One thing that a college degree denotes is that you've been taken a series of classes and, based on your grade, achieved some level of mastery of the subject being taught.
This is primarily useful for getting your first job out of college. If you have a degree from a well-known college it opens doors that would otherwise be closed. After all, if a hiring manager receives 10 resumes for a job opening, they'll need some way to whittle the list of candidates down. If nobody has any experience and 9 of the candidates have college degrees while one candidate lists "self-directed reading" as their education, I'm guessing it's the latter that will end up in the circular file.
Keith Schroeder
Monday 14th of August 2017
Agreed, Commando. My concern is so many people think a college degree is the only way to succeed. It isn't. But you are right, a college education is valuable and if all things are equal worth pursuing.
Turning Point Money
Tuesday 1st of August 2017
Completely agree with this post. Never stop learning. I studied finance in business school. This was only a step in the door. After a few books, I was hooked. I haven't stopped reading about the topic and learn little things from various sources.

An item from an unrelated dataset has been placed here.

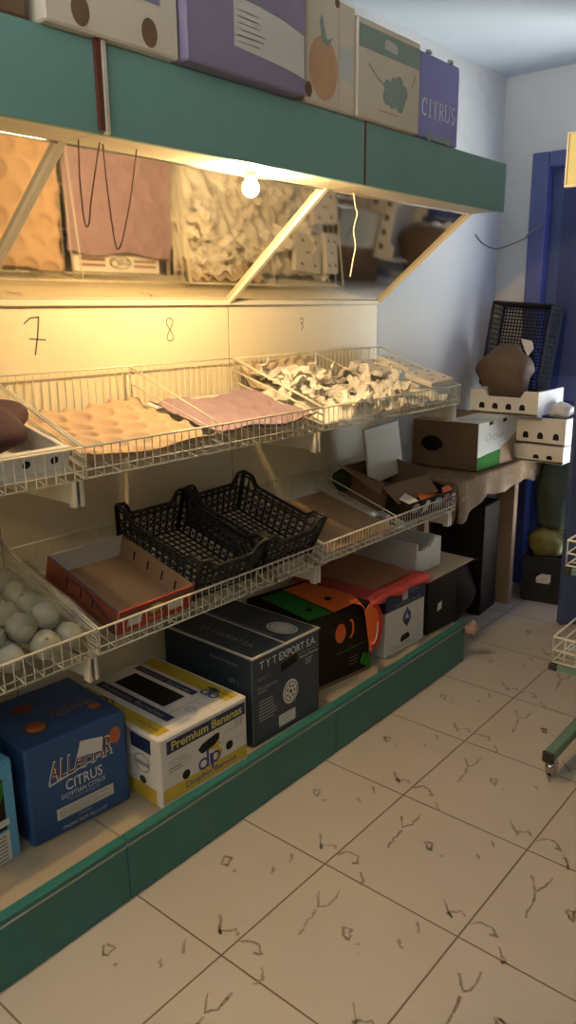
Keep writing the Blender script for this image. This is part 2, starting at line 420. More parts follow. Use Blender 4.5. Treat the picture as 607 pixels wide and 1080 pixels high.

Conferences are great, but in my industry the get repetitive fast. The subject matter never gets deep enough. Always a consultant who wants to sell you his time. But like you said, it is fantastic for networking.
Keith Schroeder
Tuesday 1st of August 2017
Turning, consider conferences/seminars outside your field. Learning isn't limited to work-related topics.
dn
Monday 31st of July 2017
"Because personal responsibility is involved we will never see a rally or protest claiming people are not allowed to learn." - this is one of the biggest problem sociologically these days, people exhibit little personal initiative to learn. There has never been a better time in the history of the world to learn and for free. With public libraries and online access with things like Courseara and the wealth of online information (blogs, such as this, or the multitude of other web sites (ie, bogleheads, reddit/personal finance, MMM, YouTube...), its all out there. I can't believe how much BS is going around the US these days about how people cant get ahead when the information is all there, they just need to avail themselves of it.